Muvazaalı olan işlem bu işlem olup, taraflar bu işlemle üçüncü kişileri aldatmak, onlara kendi gerçek iradelerine uygun olmayan bir hususu varmış gibi göstermek isterler. İrade ile beyan arasındaki bu uyumsuzluk, irade bozuklukları gibi durumlara dayanan ve bu nedenle istenmeyerek oluşan bir durum olmayıp, taraflarca kasten, yani bilerek ve isteyerek meydana getirilen bir uyumsuzluktur. Bu uyumsuzluk şu şekilde meydana gelir; taraflar görünüşte bir sözleşme yaparak gerçek iradelerini ve amaçlarını gizlerler.
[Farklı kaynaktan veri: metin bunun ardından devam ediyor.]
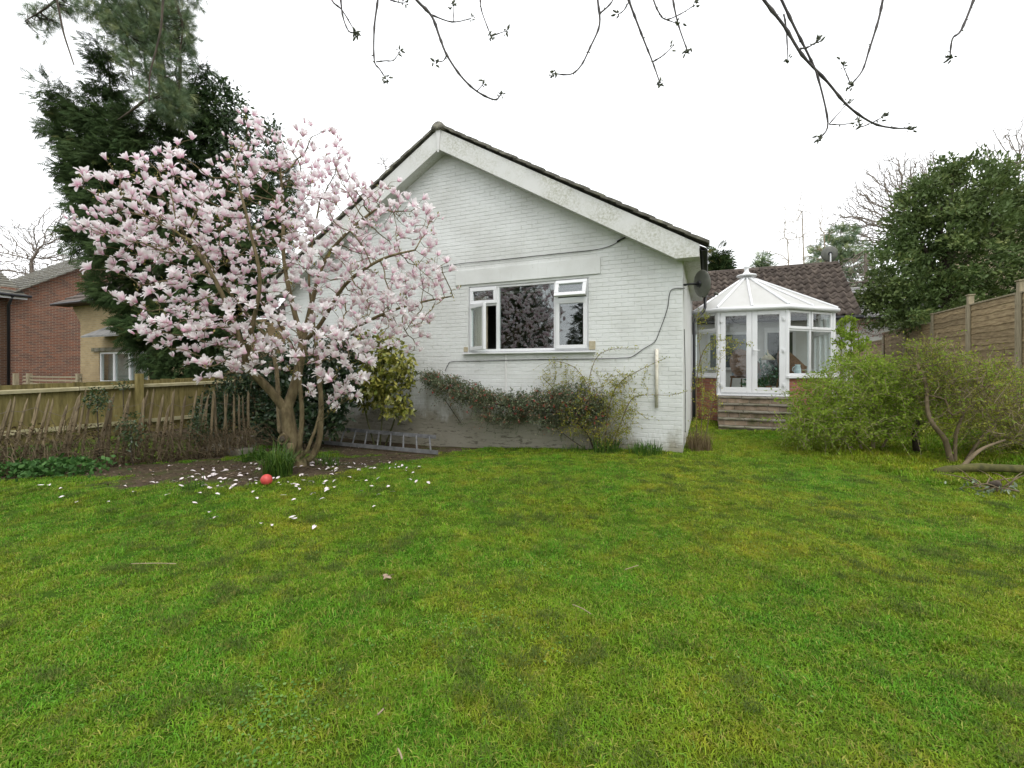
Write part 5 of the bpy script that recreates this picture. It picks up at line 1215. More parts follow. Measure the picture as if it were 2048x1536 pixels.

Yargıtay içtihatları ve doktrindeki genel kabule göre, işlem kuran tarafların beyanları gerçek iradelerine uymadığı için görünüşteki işlem geçersizdir. Görünüşteki işlemin muvazaa nedeniyle geçersiz olduğunun üçüncü kişilere karşı ileri sürülemeyeceği istisnai durumlar; yazılı borç ikrarı, tapu kütüğüne güvenin korunması ve dürüstlük kuralıdır.

Tarafların, görünüşteki işlemi sırf üçüncü kişileri aldatmak için yaptıklarına ve kendi aralarında hüküm ifade etmeyeceğine dair yaptıkları anlaşmaya denir. Muvazaa anlaşması, herhangi bir şekil koşuluna bağlı olmayıp, yazılı ya da sözlü herhangi bir şekilde yapılabilir. Hatta görünüşteki sözleşme şekle tabi bir sözleşme olsa bile, muvazaa sözleşmesi bir şekil kuralına tabi değildir. Görünüşteki sözleşmenin şekle bağlı olması halinde muvazaanın, ancak yazılı delil ile ispatlanabileceğine ilişkin kural, muvazaa sözleşmesinin şekli ile ilgili olmayıp, yalnız ispata ilişkindir. Çünkü görünüşteki sözleşme yazılı ise, aksi HMK’nın 201’inci maddesi gereği, ancak yazılı bir belge ile ispatlanabilir. Tarafın kabulü veya ikrarı ve yemin delili ile de ispatlanabileceği unutulmamalıdır. Muvazaa anlaşması, görünüşteki işlemin tamamını konu ediniyorsa “tam muvazaa”, bir kısmını konu ediniyorsa “kısmi muvazaa” söz konusu olur.